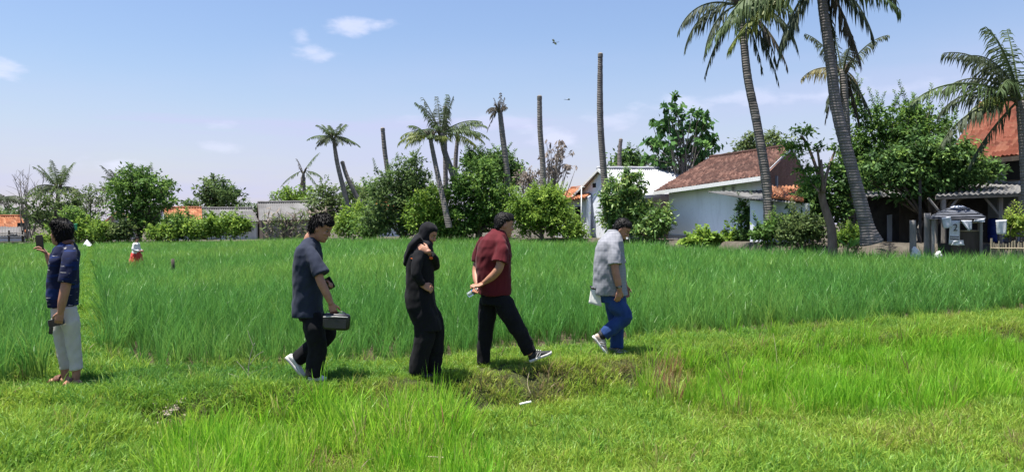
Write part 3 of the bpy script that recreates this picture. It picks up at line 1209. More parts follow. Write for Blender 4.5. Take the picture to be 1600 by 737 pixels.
def tree(name, label, px, D, blobs, nclump, per, leaf, leafmat, trunk_r=.14, barkmat=None, spread=.28, aspect=2.2, droop=.2, limbs=16,
         top=None, group=None, seed=0, cat='tree', fork=.35, base_py=None, outer=.42, lean=0, flat=.75, shoots=10, shoot_len=.6):
    rng = np.random.RandomState(seed + int(px) * 7 + int(D * 10))
    nclump = int(nclump * .84)
    b = G(px, D)
    t = thing(name, label, cat, b, group)
    _, ctr, sh = crown(rng, blobs, D, nclump, per, leaf, leafmat, t, spread, aspect, droop, outer=outer, flat=flat, shoots=shoots, shoot_len=shoot_len)
    mb = MB()
    for (a_, b_) in sh:
        mb.tube([a_, a_.lerp(b_, .5), b_], [.014, .010, .005], 4)
    ztop = float(np.percentile(ctr[:, 2], 70)) if top is None else top
    cen = ctr.mean(0)
    tp = Vector((cen[0] * .7 + b.x * .3, cen[1], ztop))
    mid = b.lerp(tp, fork) + Vector((rng.normal(0, .12) + lean, rng.normal(0, .1), 0))
    pts, rr = catmull([b - Vector((0, 0, .15)), b + Vector((0, 0, .25)), mid, b.lerp(tp, .7) + Vector((rng.normal(0, .12), 0, 0)), tp],
                      [trunk_r * 1.35, trunk_r, trunk_r * .8, trunk_r * .5, trunk_r * .2], 4)
    mb.tube(pts, rr, 8)
    for i in rng.choice(len(ctr), min(limbs, len(ctr)), replace=False):
        e = Vector(ctr[i])
        j = rng.randint(len(pts) // 3, len(pts) - 1)
        s = pts[j]
        if e.z < s.z:
            j = len(pts) // 3
            s = pts[j]
        m = s.lerp(e, .5) + Vector((rng.normal(0, .12), rng.normal(0, .12), -.1 + rng.normal(0, .1)))
        lp, lr = catmull([s, m, e], [rr[j] * .55, rr[j] * .35, .012], 4)
        mb.tube(lp, lr, 5)
    mb.build('trunk', barkmat or M['bark'], t, True)
    return t


def stem_path(pts):
    """(px, py, D) bends of a palm stem"""
    return [P(*p) for p in pts]


def frond(rng, base, az, el, length, droop, mat, parent, leaf=.55, n=38, hang=.5, width=.028, name='frond', ragged=0.0, curl=0.0):
    """one feather leaf: arched midrib with leaflets on both sides"""
    base = Vector(base)
    d = Vector((math.cos(az) * math.cos(el), math.sin(az) * math.cos(el), math.sin(el)))
    side = Vector((-math.sin(az), math.cos(az), 0))
    pts = [base.copy()]
    seg = 14
    cur = d.copy()
    for i in range(seg):
        f = (i + 1) / seg
        cur = (cur + Vector((0, 0, -1)) * droop * (.4 + f) / seg + side * curl / seg).normalized()
        pts.append(pts[-1] + cur * length / seg)
    mb = MB()
    mb.tube(pts, [.045 * (1 - .85 * i / seg) * (length / 3.2) + .006 for i in range(seg + 1)], 5)
    rl = rootloc(parent)
    nrib = len(mb.V)
    for i in range(n):
        f = .14 + .86 * i / (n - 1)
        x = f * seg
        j = min(int(x), seg - 1)
        p = pts[j].lerp(pts[j + 1], x - j)
        tdir = (pts[j + 1] - pts[j]).normalized()
        sd = tdir.cross(Vector((0, 0, 1)))
        sd = sd.normalized() if sd.length > 1e-3 else side
        env = math.sin(min(1, .25 + f * .95) * math.pi * .92) ** .6 if f < .97 else .35
        for sg in (-1, 1):
            if rng.rand() < ragged:
                continue
            ln = leaf * max(.3, env) * (.75 + .6 * rng.rand()) * 1.15
            v = (sd * sg * (1 - hang * .55) + tdir * .55 + Vector((0, 0, -hang)) + Vector(rng.normal(0, .09, 3))).normalized()
            v2 = (v * .8 + Vector((0, 0, -.5 - hang * 1.1)) + Vector(rng.normal(0, .14, 3))).normalized()
            wv = v.cross(sd.cross(tdir))
            wv = (tdir - v * tdir.dot(v))
            wv = wv.normalized() if wv.length > 1e-3 else tdir
            w = width * (.8 + .4 * rng.rand())
            q1 = p + v * ln * .5
            q2 = q1 + v2 * ln * .5
            k = len(mb.V)
            mb.V += [tuple(p - wv * w * .5), tuple(p + wv * w * .5), tuple(q1 - wv * w), tuple(q1 + wv * w), tuple(q2)]
            mb.F += [(k, k + 1, k + 3, k + 2), (k + 2, k + 3, k + 4)]
    o = mb.build(name, mat, parent)
    r = np.full(len(mb.V), .8, np.float32)
    r[nrib:] = np.repeat(np.clip(rng.normal(.45, .22, (len(mb.V) - nrib) // 5), 0, 1), 5)
    a = o.data.attributes.new('rnd', 'FLOAT', 'POINT')
    a.data.foreach_set('value', r)
    return o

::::

* **Directions**: Extract all the data above exactly, excluding every picture.

* **Final answer**:
Write part 3 of the bpy script that recreates this picture. It picks up at line 1209. More parts follow. Write for Blender 4.5. Take the picture to be 1600 by 737 pixels.
def tree(name, label, px, D, blobs, nclump, per, leaf, leafmat, trunk_r=.14, barkmat=None, spread=.28, aspect=2.2, droop=.2, limbs=16,
         top=None, group=None, seed=0, cat='tree', fork=.35, base_py=None, outer=.42, lean=0, flat=.75, shoots=10, shoot_len=.6):
    rng = np.random.RandomState(seed + int(px) * 7 + int(D * 10))
    nclump = int(nclump * .84)
    b = G(px, D)
    t = thing(name, label, cat, b, group)
    _, ctr, sh = crown(rng, blobs, D, nclump, per, leaf, leafmat, t, spread, aspect, droop, outer=outer, flat=flat, shoots=shoots, shoot_len=shoot_len)
    mb = MB()
    for (a_, b_) in sh:
        mb.tube([a_, a_.lerp(b_, .5), b_], [.014, .010, .005], 4)
    ztop = float(np.percentile(ctr[:, 2], 70)) if top is None else top
    cen = ctr.mean(0)
    tp = Vector((cen[0] * .7 + b.x * .3, cen[1], ztop))
    mid = b.lerp(tp, fork) + Vector((rng.normal(0, .12) + lean, rng.normal(0, .1), 0))
    pts, rr = catmull([b - Vector((0, 0, .15)), b + Vector((0, 0, .25)), mid, b.lerp(tp, .7) + Vector((rng.normal(0, .12), 0, 0)), tp],
                      [trunk_r * 1.35, trunk_r, trunk_r * .8, trunk_r * .5, trunk_r * .2], 4)
    mb.tube(pts, rr, 8)
    for i in rng.choice(len(ctr), min(limbs, len(ctr)), replace=False):
        e = Vector(ctr[i])
        j = rng.randint(len(pts) // 3, len(pts) - 1)
        s = pts[j]
        if e.z < s.z:
            j = len(pts) // 3
            s = pts[j]
        m = s.lerp(e, .5) + Vector((rng.normal(0, .12), rng.normal(0, .12), -.1 + rng.normal(0, .1)))
        lp, lr = catmull([s, m, e], [rr[j] * .55, rr[j] * .35, .012], 4)
        mb.tube(lp, lr, 5)
    mb.build('trunk', barkmat or M['bark'], t, True)
    return t


def stem_path(pts):
    """(px, py, D) bends of a palm stem"""
    return [P(*p) for p in pts]


def frond(rng, base, az, el, length, droop, mat, parent, leaf=.55, n=38, hang=.5, width=.028, name='frond', ragged=0.0, curl=0.0):
    """one feather leaf: arched midrib with leaflets on both sides"""
    base = Vector(base)
    d = Vector((math.cos(az) * math.cos(el), math.sin(az) * math.cos(el), math.sin(el)))
    side = Vector((-math.sin(az), math.cos(az), 0))
    pts = [base.copy()]
    seg = 14
    cur = d.copy()
    for i in range(seg):
        f = (i + 1) / seg
        cur = (cur + Vector((0, 0, -1)) * droop * (.4 + f) / seg + side * curl / seg).normalized()
        pts.append(pts[-1] + cur * length / seg)
    mb = MB()
    mb.tube(pts, [.045 * (1 - .85 * i / seg) * (length / 3.2) + .006 for i in range(seg + 1)], 5)
    rl = rootloc(parent)
    nrib = len(mb.V)
    for i in range(n):
        f = .14 + .86 * i / (n - 1)
        x = f * seg
        j = min(int(x), seg - 1)
        p = pts[j].lerp(pts[j + 1], x - j)
        tdir = (pts[j + 1] - pts[j]).normalized()
        sd = tdir.cross(Vector((0, 0, 1)))
        sd = sd.normalized() if sd.length > 1e-3 else side
        env = math.sin(min(1, .25 + f * .95) * math.pi * .92) ** .6 if f < .97 else .35
        for sg in (-1, 1):
            if rng.rand() < ragged:
                continue
            ln = leaf * max(.3, env) * (.75 + .6 * rng.rand()) * 1.15
            v = (sd * sg * (1 - hang * .55) + tdir * .55 + Vector((0, 0, -hang)) + Vector(rng.normal(0, .09, 3))).normalized()
            v2 = (v * .8 + Vector((0, 0, -.5 - hang * 1.1)) + Vector(rng.normal(0, .14, 3))).normalized()
            wv = v.cross(sd.cross(tdir))
            wv = (tdir - v * tdir.dot(v))
            wv = wv.normalized() if wv.length > 1e-3 else tdir
            w = width * (.8 + .4 * rng.rand())
            q1 = p + v * ln * .5
            q2 = q1 + v2 * ln * .5
            k = len(mb.V)
            mb.V += [tuple(p - wv * w * .5), tuple(p + wv * w * .5), tuple(q1 - wv * w), tuple(q1 + wv * w), tuple(q2)]
            mb.F += [(k, k + 1, k + 3, k + 2), (k + 2, k + 3, k + 4)]
    o = mb.build(name, mat, parent)
    r = np.full(len(mb.V), .8, np.float32)
    r[nrib:] = np.repeat(np.clip(rng.normal(.45, .22, (len(mb.V) - nrib) // 5), 0, 1), 5)
    a = o.data.attributes.new('rnd', 'FLOAT', 'POINT')
    a.data.foreach_set('value', r)
    return o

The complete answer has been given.